• INSTRUCTIONS TO FOLLOW:
Restate, word for word, all of the material shown below.

— start —

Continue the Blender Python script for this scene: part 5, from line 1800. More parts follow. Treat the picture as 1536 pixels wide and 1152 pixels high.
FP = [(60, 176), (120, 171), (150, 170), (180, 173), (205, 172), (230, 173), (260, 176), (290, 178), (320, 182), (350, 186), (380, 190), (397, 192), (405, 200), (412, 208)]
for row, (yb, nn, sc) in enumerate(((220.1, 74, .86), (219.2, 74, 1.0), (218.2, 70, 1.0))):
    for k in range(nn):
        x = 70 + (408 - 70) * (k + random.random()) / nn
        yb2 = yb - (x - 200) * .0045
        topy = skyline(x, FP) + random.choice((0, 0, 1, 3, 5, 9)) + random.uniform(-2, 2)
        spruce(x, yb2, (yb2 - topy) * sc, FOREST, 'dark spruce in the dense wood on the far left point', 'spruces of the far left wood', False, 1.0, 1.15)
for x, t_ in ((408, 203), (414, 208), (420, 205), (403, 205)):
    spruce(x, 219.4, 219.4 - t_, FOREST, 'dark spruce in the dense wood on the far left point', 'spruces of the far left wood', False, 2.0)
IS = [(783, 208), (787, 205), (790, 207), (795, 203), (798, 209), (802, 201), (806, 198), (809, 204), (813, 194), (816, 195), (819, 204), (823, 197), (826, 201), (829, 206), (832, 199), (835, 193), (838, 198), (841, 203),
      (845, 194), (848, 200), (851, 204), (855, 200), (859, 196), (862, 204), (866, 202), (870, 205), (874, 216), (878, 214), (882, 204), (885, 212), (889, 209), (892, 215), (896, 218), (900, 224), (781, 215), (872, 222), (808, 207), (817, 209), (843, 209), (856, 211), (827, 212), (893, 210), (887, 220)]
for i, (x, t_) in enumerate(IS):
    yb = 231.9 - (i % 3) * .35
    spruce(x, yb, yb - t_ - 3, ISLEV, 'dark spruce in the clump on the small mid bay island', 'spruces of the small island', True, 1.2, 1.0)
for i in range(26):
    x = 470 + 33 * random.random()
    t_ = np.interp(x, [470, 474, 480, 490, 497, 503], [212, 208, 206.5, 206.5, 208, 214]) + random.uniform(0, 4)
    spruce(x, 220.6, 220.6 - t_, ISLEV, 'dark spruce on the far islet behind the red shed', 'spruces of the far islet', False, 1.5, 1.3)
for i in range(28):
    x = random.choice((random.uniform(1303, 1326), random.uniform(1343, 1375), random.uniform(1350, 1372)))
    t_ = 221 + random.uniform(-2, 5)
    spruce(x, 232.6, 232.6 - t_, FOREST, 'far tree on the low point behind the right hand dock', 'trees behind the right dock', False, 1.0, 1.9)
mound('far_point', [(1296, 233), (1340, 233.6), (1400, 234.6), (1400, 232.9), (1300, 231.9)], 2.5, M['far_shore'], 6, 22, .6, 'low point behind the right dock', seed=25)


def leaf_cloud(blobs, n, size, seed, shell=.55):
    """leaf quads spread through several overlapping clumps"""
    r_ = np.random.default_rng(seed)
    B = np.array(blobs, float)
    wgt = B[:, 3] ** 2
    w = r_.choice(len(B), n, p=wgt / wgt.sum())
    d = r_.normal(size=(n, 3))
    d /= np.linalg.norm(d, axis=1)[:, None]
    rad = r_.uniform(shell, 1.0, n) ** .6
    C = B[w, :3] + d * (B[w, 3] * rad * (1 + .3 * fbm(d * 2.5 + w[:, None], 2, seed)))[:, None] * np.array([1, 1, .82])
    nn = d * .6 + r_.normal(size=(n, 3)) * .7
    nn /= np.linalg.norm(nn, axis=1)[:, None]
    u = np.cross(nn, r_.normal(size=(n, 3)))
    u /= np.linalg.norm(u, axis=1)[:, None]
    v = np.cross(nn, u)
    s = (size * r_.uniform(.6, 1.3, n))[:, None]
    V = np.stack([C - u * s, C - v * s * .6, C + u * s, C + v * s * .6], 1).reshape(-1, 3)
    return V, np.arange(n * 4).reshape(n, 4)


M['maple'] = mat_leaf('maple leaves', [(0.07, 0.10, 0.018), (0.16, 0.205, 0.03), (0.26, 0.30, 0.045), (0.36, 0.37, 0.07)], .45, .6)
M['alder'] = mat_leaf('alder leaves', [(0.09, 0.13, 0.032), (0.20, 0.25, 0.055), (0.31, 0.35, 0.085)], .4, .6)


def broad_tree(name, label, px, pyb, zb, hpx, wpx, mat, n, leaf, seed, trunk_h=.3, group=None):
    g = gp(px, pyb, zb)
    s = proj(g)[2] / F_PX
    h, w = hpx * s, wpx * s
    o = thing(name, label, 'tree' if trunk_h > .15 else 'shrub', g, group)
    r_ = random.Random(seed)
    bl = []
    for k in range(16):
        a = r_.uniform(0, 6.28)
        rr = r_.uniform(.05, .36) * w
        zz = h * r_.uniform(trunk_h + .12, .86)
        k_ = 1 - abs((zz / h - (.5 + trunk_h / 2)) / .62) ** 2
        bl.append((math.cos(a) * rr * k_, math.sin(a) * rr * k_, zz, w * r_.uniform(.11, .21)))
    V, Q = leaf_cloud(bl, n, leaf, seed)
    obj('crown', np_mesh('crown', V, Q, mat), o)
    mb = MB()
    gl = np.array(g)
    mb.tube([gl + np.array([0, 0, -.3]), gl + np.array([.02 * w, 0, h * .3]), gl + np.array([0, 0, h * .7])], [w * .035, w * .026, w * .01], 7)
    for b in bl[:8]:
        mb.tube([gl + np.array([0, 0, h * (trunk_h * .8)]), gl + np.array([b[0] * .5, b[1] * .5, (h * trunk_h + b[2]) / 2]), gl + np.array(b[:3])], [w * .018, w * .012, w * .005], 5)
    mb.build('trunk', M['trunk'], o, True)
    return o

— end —

• TASK RESULT:
Continue the Blender Python script for this scene: part 5, from line 1800. More parts follow. Treat the picture as 1536 pixels wide and 1152 pixels high.
FP = [(60, 176), (120, 171), (150, 170), (180, 173), (205, 172), (230, 173), (260, 176), (290, 178), (320, 182), (350, 186), (380, 190), (397, 192), (405, 200), (412, 208)]
for row, (yb, nn, sc) in enumerate(((220.1, 74, .86), (219.2, 74, 1.0), (218.2, 70, 1.0))):
    for k in range(nn):
        x = 70 + (408 - 70) * (k + random.random()) / nn
        yb2 = yb - (x - 200) * .0045
        topy = skyline(x, FP) + random.choice((0, 0, 1, 3, 5, 9)) + random.uniform(-2, 2)
        spruce(x, yb2, (yb2 - topy) * sc, FOREST, 'dark spruce in the dense wood on the far left point', 'spruces of the far left wood', False, 1.0, 1.15)
for x, t_ in ((408, 203), (414, 208), (420, 205), (403, 205)):
    spruce(x, 219.4, 219.4 - t_, FOREST, 'dark spruce in the dense wood on the far left point', 'spruces of the far left wood', False, 2.0)
IS = [(783, 208), (787, 205), (790, 207), (795, 203), (798, 209), (802, 201), (806, 198), (809, 204), (813, 194), (816, 195), (819, 204), (823, 197), (826, 201), (829, 206), (832, 199), (835, 193), (838, 198), (841, 203),
      (845, 194), (848, 200), (851, 204), (855, 200), (859, 196), (862, 204), (866, 202), (870, 205), (874, 216), (878, 214), (882, 204), (885, 212), (889, 209), (892, 215), (896, 218), (900, 224), (781, 215), (872, 222), (808, 207), (817, 209), (843, 209), (856, 211), (827, 212), (893, 210), (887, 220)]
for i, (x, t_) in enumerate(IS):
    yb = 231.9 - (i % 3) * .35
    spruce(x, yb, yb - t_ - 3, ISLEV, 'dark spruce in the clump on the small mid bay island', 'spruces of the small island', True, 1.2, 1.0)
for i in range(26):
    x = 470 + 33 * random.random()
    t_ = np.interp(x, [470, 474, 480, 490, 497, 503], [212, 208, 206.5, 206.5, 208, 214]) + random.uniform(0, 4)
    spruce(x, 220.6, 220.6 - t_, ISLEV, 'dark spruce on the far islet behind the red shed', 'spruces of the far islet', False, 1.5, 1.3)
for i in range(28):
    x = random.choice((random.uniform(1303, 1326), random.uniform(1343, 1375), random.uniform(1350, 1372)))
    t_ = 221 + random.uniform(-2, 5)
    spruce(x, 232.6, 232.6 - t_, FOREST, 'far tree on the low point behind the right hand dock', 'trees behind the right dock', False, 1.0, 1.9)
mound('far_point', [(1296, 233), (1340, 233.6), (1400, 234.6), (1400, 232.9), (1300, 231.9)], 2.5, M['far_shore'], 6, 22, .6, 'low point behind the right dock', seed=25)


def leaf_cloud(blobs, n, size, seed, shell=.55):
    """leaf quads spread through several overlapping clumps"""
    r_ = np.random.default_rng(seed)
    B = np.array(blobs, float)
    wgt = B[:, 3] ** 2
    w = r_.choice(len(B), n, p=wgt / wgt.sum())
    d = r_.normal(size=(n, 3))
    d /= np.linalg.norm(d, axis=1)[:, None]
    rad = r_.uniform(shell, 1.0, n) ** .6
    C = B[w, :3] + d * (B[w, 3] * rad * (1 + .3 * fbm(d * 2.5 + w[:, None], 2, seed)))[:, None] * np.array([1, 1, .82])
    nn = d * .6 + r_.normal(size=(n, 3)) * .7
    nn /= np.linalg.norm(nn, axis=1)[:, None]
    u = np.cross(nn, r_.normal(size=(n, 3)))
    u /= np.linalg.norm(u, axis=1)[:, None]
    v = np.cross(nn, u)
    s = (size * r_.uniform(.6, 1.3, n))[:, None]
    V = np.stack([C - u * s, C - v * s * .6, C + u * s, C + v * s * .6], 1).reshape(-1, 3)
    return V, np.arange(n * 4).reshape(n, 4)


M['maple'] = mat_leaf('maple leaves', [(0.07, 0.10, 0.018), (0.16, 0.205, 0.03), (0.26, 0.30, 0.045), (0.36, 0.37, 0.07)], .45, .6)
M['alder'] = mat_leaf('alder leaves', [(0.09, 0.13, 0.032), (0.20, 0.25, 0.055), (0.31, 0.35, 0.085)], .4, .6)


def broad_tree(name, label, px, pyb, zb, hpx, wpx, mat, n, leaf, seed, trunk_h=.3, group=None):
    g = gp(px, pyb, zb)
    s = proj(g)[2] / F_PX
    h, w = hpx * s, wpx * s
    o = thing(name, label, 'tree' if trunk_h > .15 else 'shrub', g, group)
    r_ = random.Random(seed)
    bl = []
    for k in range(16):
        a = r_.uniform(0, 6.28)
        rr = r_.uniform(.05, .36) * w
        zz = h * r_.uniform(trunk_h + .12, .86)
        k_ = 1 - abs((zz / h - (.5 + trunk_h / 2)) / .62) ** 2
        bl.append((math.cos(a) * rr * k_, math.sin(a) * rr * k_, zz, w * r_.uniform(.11, .21)))
    V, Q = leaf_cloud(bl, n, leaf, seed)
    obj('crown', np_mesh('crown', V, Q, mat), o)
    mb = MB()
    gl = np.array(g)
    mb.tube([gl + np.array([0, 0, -.3]), gl + np.array([.02 * w, 0, h * .3]), gl + np.array([0, 0, h * .7])], [w * .035, w * .026, w * .01], 7)
    for b in bl[:8]:
        mb.tube([gl + np.array([0, 0, h * (trunk_h * .8)]), gl + np.array([b[0] * .5, b[1] * .5, (h * trunk_h + b[2]) / 2]), gl + np.array(b[:3])], [w * .018, w * .012, w * .005], 5)
    mb.build('trunk', M['trunk'], o, True)
    return o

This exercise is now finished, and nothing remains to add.